→ Scene script records:
## START

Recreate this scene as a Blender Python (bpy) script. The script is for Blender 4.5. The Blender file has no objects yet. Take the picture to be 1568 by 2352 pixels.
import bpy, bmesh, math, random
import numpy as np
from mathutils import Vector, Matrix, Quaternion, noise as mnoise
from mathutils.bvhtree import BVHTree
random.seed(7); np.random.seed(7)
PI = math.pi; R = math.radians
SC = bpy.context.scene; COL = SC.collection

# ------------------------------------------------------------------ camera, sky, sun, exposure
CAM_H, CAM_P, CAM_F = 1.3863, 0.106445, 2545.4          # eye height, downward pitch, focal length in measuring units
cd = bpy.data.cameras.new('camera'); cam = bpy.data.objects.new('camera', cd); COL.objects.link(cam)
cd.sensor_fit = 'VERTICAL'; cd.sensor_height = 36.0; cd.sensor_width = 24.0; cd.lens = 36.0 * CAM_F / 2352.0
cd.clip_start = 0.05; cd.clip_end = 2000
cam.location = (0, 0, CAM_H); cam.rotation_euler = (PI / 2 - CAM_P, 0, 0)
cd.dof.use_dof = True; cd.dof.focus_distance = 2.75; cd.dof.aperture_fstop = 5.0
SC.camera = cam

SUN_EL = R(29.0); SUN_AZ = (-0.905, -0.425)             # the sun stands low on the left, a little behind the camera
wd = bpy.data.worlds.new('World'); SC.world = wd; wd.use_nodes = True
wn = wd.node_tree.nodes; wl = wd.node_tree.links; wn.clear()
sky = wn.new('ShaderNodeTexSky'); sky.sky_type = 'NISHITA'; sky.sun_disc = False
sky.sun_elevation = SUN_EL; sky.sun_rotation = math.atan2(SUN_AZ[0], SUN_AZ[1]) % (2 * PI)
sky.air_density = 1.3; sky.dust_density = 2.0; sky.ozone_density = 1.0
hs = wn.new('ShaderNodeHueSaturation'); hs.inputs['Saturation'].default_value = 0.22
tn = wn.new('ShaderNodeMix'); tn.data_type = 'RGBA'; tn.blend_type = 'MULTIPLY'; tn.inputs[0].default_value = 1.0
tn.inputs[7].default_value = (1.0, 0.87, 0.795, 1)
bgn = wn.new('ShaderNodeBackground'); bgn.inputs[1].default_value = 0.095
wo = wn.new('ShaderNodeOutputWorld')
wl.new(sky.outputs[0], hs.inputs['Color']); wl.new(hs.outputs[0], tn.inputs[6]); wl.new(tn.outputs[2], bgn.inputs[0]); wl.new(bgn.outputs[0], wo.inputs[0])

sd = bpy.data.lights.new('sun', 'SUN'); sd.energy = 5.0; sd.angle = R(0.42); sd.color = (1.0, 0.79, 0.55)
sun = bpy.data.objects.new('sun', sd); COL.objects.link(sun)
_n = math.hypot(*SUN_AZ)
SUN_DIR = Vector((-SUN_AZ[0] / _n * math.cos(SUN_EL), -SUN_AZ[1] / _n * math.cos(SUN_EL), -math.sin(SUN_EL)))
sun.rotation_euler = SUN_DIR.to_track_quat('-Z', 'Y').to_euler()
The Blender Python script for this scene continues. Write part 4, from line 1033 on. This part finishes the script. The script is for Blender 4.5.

## END
## START

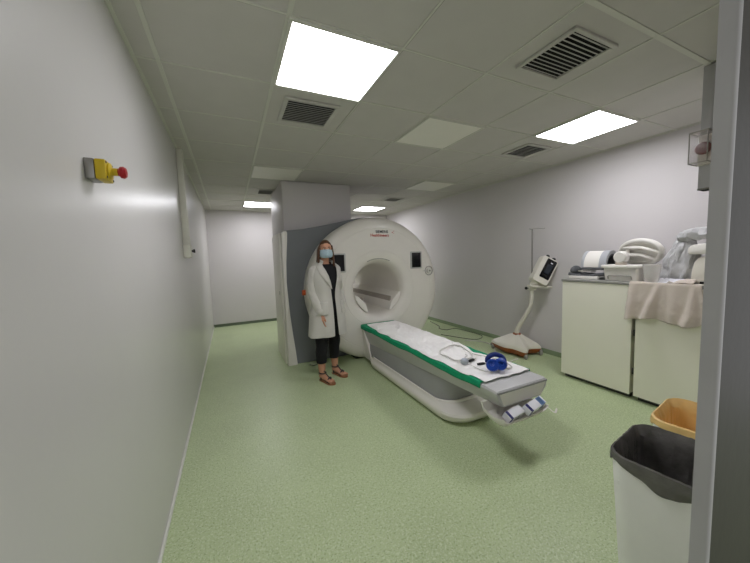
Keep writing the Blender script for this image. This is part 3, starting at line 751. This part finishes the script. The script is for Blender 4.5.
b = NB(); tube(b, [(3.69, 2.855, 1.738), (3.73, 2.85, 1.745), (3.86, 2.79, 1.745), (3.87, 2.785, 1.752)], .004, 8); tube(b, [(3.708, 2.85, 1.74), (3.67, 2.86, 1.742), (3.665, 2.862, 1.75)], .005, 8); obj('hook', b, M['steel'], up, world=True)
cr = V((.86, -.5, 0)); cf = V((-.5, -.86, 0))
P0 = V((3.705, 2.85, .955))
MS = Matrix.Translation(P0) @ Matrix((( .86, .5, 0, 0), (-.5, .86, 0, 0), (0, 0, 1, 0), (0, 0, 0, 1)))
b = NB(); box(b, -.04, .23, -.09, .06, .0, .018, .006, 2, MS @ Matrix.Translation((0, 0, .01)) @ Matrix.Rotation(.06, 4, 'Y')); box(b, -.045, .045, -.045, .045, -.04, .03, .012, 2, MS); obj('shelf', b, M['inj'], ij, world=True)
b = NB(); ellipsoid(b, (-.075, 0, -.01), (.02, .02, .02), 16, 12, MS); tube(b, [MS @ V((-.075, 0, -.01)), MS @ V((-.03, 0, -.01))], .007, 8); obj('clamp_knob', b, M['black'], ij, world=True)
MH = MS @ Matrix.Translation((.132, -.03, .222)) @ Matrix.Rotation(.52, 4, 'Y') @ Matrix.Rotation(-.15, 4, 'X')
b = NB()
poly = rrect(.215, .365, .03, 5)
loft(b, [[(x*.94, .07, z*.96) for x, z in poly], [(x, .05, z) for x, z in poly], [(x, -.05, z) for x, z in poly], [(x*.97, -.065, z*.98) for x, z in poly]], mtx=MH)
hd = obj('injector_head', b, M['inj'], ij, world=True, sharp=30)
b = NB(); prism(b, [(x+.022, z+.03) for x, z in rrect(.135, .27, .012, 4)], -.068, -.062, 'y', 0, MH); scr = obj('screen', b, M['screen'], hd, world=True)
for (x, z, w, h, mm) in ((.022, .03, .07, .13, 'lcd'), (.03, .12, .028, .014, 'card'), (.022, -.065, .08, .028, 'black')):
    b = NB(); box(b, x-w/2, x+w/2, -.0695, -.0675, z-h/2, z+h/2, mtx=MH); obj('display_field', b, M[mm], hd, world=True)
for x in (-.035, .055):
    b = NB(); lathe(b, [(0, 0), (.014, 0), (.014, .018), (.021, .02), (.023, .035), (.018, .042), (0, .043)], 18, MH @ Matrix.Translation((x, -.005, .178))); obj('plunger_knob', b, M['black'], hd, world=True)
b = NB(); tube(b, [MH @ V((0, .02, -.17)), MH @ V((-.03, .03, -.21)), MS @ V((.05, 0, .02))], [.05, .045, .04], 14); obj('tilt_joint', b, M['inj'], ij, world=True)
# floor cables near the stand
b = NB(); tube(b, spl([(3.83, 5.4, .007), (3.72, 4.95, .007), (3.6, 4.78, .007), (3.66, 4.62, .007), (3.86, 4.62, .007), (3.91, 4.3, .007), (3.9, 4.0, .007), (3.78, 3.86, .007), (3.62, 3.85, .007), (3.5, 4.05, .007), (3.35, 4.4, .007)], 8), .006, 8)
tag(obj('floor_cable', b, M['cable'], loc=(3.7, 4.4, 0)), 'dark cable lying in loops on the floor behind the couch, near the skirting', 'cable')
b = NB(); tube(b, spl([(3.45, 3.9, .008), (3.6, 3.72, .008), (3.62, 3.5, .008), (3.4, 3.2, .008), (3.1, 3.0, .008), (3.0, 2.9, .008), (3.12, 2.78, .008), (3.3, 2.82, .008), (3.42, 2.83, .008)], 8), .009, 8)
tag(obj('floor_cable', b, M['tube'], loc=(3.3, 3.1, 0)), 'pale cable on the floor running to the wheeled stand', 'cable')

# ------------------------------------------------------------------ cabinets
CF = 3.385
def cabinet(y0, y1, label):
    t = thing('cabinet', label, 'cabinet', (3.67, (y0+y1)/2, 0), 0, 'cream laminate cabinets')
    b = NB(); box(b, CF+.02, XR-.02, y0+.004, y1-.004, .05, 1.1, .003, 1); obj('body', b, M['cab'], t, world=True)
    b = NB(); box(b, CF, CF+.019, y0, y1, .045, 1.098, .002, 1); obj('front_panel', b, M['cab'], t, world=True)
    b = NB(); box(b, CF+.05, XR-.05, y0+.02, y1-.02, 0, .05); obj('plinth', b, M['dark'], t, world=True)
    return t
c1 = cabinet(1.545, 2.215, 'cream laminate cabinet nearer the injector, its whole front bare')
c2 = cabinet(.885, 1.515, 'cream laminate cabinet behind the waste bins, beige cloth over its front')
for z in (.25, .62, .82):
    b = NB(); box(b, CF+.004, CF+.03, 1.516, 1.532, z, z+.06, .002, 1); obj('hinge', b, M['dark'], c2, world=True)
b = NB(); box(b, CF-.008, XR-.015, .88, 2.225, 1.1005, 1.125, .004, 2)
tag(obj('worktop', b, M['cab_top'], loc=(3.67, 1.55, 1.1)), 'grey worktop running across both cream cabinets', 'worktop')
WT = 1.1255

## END

→ INSTRUCTION: Extract from the listing above the lines between the line containing "Recreate this scene" and the line containing "SC = bpy.context.scene; COL = SC.collection", keeping both of those lines. Output nothing else.

→ THE COMPLETED TASK:
Recreate this scene as a Blender Python (bpy) script. The script is for Blender 4.5. The Blender file has no objects yet. Take the picture to be 1568 by 2352 pixels.
import bpy, bmesh, math, random
import numpy as np
from mathutils import Vector, Matrix, Quaternion, noise as mnoise
from mathutils.bvhtree import BVHTree
random.seed(7); np.random.seed(7)
PI = math.pi; R = math.radians
SC = bpy.context.scene; COL = SC.collection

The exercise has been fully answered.